What is remarkable, and remarkably instructive about the gamble Scorsese takes in making Méliès stereoscopic, is how perfectly the films and the process go together.  The Man-in-the-Moon shot becomes more vivid and lively in 3D, its looming intrusiveness made more palpable.  There is no horizon to orient us, nothing moving at the edges of the frame to draw our attention.  There is only the moon coming steadily towards us – and a flat moon at that, an actor’s face stuck through a moonlike texture, surrounded by flat clouds.  Méliès’s inventiveness is made clear, by Hugo’s climactic montage of clips, as relying on a self-consciously flat, shallow, and restricted sense of space.  Characters move in straight lines from one side of the frame to the other, as if tethered to a clothesline.  Depth is suggested, rather than inhabited, thrown onto scenes like a coat of paint (and often with literal coats of paint).  Méliès uses layers of occlusions, not continuous traversals: a prop dragon hiding behind a curtain, actors standing in front of a flat spaceship sitting in front of a painted backdrop to signify a laboratory.  Even the 3D rendering of his hand-coloring enhances this sense, done in broad solid strokes of simple bold hues that separate planes of vision.

Hugo’s other 3D delights have little to do with creating a sense of depth.  Extreme close-ups of objects in shallow focus, like the keyhole to the automaton little Hugo builds, beam outward as if from another planet.  The dust that pervades the train station makes the air around the characters luminous, its specks so tiny that they are impossible to focus on.

Another moment at the film’s end (and I frankly don’t know if this effect is intentional or not) makes inventive use of eyestrain, the most frequent complaint about 3D movies: if the depth and scale varies too much from shot to shot, audiences have to constantly refocus their eyes and get headaches.  (This is the crux of Walter Murch’s famous letter to Roger Ebert against the format)

Scorsese applies something like this to a common cinematic tool: the gimmick of the dolly zoom, wherein an actor occupies the same space in a shot while the space around the actor seems to warp.  It is supposed to make close-ups more dramatic and urgent, a Vertigo trick of tracking the camera in while zooming out (or vice versa).  We can’t quite point to any visible change, but we can feel our sight-lines being altered.

When Méliès makes a speech at his retrospective screening (noting, of course, that none of this would have happened without little Hugo), he stands still while the camera moves toward him.  But instead of the background getting larger (as it should when we get closer) it moves farther away.  The 3D matches this, essentially thrusting Méliès’s figure forward in our focus faster than it should.
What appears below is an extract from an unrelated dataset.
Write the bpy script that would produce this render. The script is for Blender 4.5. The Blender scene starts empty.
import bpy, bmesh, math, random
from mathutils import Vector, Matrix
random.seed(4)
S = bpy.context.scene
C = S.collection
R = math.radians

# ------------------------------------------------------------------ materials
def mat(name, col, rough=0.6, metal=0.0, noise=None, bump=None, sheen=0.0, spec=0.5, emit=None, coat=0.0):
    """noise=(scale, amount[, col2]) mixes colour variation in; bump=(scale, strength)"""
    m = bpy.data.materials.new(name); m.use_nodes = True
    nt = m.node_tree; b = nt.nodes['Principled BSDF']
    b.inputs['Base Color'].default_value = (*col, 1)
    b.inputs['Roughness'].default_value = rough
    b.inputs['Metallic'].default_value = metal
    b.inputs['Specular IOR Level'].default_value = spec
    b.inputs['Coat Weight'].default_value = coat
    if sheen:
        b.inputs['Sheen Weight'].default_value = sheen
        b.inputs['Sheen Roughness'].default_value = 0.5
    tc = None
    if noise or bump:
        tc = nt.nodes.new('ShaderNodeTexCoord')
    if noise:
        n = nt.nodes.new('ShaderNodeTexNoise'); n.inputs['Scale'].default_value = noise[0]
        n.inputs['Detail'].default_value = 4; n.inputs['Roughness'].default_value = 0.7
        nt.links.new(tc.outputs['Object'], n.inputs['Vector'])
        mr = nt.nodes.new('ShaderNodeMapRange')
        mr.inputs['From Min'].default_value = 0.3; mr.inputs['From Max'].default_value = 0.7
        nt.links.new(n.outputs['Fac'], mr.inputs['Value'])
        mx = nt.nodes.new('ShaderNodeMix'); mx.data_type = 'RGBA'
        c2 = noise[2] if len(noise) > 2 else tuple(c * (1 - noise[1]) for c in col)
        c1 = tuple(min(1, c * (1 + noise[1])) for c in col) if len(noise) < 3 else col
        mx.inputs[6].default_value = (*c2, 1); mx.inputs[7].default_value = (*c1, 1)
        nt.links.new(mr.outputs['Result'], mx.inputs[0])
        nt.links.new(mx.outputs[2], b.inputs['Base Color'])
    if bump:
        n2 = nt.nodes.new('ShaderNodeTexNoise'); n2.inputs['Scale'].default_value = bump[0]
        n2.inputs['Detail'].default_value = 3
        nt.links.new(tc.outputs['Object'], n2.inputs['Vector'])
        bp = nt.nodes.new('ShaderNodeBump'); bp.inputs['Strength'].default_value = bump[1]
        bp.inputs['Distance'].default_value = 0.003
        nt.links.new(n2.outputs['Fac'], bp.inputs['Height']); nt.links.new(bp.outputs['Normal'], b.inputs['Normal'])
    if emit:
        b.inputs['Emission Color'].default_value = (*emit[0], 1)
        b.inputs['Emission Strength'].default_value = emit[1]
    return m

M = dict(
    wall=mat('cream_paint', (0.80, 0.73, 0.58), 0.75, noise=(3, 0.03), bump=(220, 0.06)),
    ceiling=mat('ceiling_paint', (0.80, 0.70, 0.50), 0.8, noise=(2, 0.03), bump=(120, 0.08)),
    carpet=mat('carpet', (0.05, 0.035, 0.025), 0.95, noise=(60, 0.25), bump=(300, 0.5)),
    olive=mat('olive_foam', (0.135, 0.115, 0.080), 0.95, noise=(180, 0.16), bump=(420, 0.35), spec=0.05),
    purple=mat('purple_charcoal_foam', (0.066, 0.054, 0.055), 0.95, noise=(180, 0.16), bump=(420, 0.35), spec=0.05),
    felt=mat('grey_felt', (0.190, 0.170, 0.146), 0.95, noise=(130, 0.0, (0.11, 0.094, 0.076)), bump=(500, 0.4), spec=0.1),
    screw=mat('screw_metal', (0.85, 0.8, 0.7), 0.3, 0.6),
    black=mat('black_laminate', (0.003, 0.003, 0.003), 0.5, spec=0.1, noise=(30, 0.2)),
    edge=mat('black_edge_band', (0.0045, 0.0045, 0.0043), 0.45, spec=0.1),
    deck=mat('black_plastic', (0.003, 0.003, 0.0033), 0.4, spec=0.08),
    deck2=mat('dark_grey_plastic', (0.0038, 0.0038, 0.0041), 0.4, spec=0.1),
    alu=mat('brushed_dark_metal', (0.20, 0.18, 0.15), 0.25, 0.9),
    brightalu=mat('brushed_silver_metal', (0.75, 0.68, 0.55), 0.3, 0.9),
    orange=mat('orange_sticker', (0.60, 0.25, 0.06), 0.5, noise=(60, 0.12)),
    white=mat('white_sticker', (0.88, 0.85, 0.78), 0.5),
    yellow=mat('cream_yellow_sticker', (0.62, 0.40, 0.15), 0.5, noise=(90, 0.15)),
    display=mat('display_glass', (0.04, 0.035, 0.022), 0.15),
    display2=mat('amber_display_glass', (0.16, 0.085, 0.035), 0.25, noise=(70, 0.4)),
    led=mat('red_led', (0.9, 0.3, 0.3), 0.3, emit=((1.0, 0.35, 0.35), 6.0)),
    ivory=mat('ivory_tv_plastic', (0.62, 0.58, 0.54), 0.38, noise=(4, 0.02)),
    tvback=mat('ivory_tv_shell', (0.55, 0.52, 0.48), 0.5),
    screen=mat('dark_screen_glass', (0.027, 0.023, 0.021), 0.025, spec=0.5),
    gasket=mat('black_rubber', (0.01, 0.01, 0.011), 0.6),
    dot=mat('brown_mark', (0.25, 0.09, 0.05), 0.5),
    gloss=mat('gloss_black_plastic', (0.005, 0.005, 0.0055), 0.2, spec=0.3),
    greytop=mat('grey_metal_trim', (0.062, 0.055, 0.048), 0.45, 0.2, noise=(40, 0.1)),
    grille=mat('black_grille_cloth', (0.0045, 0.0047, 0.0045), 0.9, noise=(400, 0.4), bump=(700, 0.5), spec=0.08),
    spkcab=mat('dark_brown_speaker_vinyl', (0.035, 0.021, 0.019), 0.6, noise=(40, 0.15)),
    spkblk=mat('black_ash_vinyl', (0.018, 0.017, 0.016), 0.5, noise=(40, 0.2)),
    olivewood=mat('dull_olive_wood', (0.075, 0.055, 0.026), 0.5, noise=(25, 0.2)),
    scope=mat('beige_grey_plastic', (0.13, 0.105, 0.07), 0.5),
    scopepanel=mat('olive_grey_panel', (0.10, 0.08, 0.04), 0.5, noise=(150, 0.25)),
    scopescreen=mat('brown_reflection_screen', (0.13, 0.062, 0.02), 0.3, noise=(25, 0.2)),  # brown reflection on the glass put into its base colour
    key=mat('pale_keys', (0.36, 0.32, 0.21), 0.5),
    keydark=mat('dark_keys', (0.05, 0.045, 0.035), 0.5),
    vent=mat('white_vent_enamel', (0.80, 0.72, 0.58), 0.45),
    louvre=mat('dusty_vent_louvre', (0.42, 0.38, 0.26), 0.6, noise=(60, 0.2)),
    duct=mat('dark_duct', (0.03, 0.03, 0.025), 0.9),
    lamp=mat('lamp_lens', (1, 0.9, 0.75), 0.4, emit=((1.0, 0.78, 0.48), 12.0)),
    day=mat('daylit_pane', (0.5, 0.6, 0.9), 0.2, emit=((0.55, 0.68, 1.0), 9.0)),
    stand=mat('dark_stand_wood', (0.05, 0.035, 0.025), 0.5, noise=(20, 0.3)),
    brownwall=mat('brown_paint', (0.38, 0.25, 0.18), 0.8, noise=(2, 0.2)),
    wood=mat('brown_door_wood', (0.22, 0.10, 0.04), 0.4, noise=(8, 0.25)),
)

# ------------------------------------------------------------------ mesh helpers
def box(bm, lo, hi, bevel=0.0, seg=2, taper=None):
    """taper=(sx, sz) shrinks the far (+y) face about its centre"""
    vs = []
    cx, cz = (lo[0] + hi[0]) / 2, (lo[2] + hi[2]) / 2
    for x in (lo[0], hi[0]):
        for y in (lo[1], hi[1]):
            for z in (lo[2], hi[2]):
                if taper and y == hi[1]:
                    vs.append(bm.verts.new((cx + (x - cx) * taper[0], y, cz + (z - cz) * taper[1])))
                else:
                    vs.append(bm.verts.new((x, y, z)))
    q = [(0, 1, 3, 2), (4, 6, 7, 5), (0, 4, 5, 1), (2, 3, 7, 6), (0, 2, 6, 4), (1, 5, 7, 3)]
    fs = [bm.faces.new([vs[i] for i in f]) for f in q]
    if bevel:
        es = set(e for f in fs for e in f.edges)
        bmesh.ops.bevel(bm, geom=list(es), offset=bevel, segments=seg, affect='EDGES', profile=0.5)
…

As the shot went on, I could feel my eyes having to work harder to keep him in focus.  After a time I got fatigued trying to keep him in focus, as if my musculature had suddenly found it a troublesome task just to sit still.  The sense is disconnecting and brutely physical at the same time.

***

There is a painting at the Carnegie Museum of Art by Polish artist Wojciech Fangor, M5-1969.  I sometimes go to the Museum to look at it, on weekday afternoons when no one else is around.  I know its location by heart: in the midcentury modernism room, on a wall directly opposite Frank Stella’s Crossing the Delaware.  I’ve looked at the Fangor painting from every angle I’ve found in the room.  It does especially fascinating things when I hold my gaze on it while walking closer to it, or farther away.

The painting depicts an eyelike globe floating in a void, or maybe a set of globes placed in succession.  It consists solely of three concentric circles.  A hot white center fades into a deep blue ring: the blue fades into a bright red orbit: the red fades into a violet background.  Each color-fade is absolutely uniform, with no hard edges.  Partly because that fuzziness creates the gnawing sense that the painting is constantly out-of-focus, and partly because of Fangor’s selection of colors that sit next to each other, the canvas is blinding.  It hurts to look at, in the way that a solar eclipse hurts to look at.  The colors appear to glide in a wash above the surface, repelling their own placement on the canvas like magnets.  Their contours swell or shrink if I move toward it or away from the painting.  They burn my eyes but call me to keep looking at them, closely, as an inscrutable expression on a celestial face.  The painting has no depth, yet it contains within it the sense of something inhuman coming up to meet me.

I have to struggle to make myself adequate to this painting, to this simple set of colored circles on a wall.  I have to move around it and play with it, almost dance with it.  When I look at it, I feel it is teaching me something in a language I can’t speak.

Stereoscopic film can do something like this.  Often, it does not.

Bibliography

Crary, Jonathan.  Techniques of the Observer.  Cambridge: MIT Press, 1990.

Ebert, Roger.  “Why 3D doesn’t work and never will.  Case closed.”  Roger Ebert’s Journal, January 23, 2011.  http://blogs.suntimes.com/ebert/2011/01/post_4.html.

Jacobs, Ken.  “Three 3D Poems: Lulu in Hollywood, Routine, The Story of a Devoted Couple.”  World Picture 5 (Spring 2011).  http://www.worldpicturejournal.com/WP_5/Jacobs_Poems.html.

Kracauer, Siegfried.  Theory of Film: The Redemption of Physical Reality.  Princeton, NJ: Princeton University Press, 1997.

Michelson, Annette.  “Bodies in Space: Film as ‘Carnal Knowledge.’”  Artforum 7.6 (February 1969), 54-63.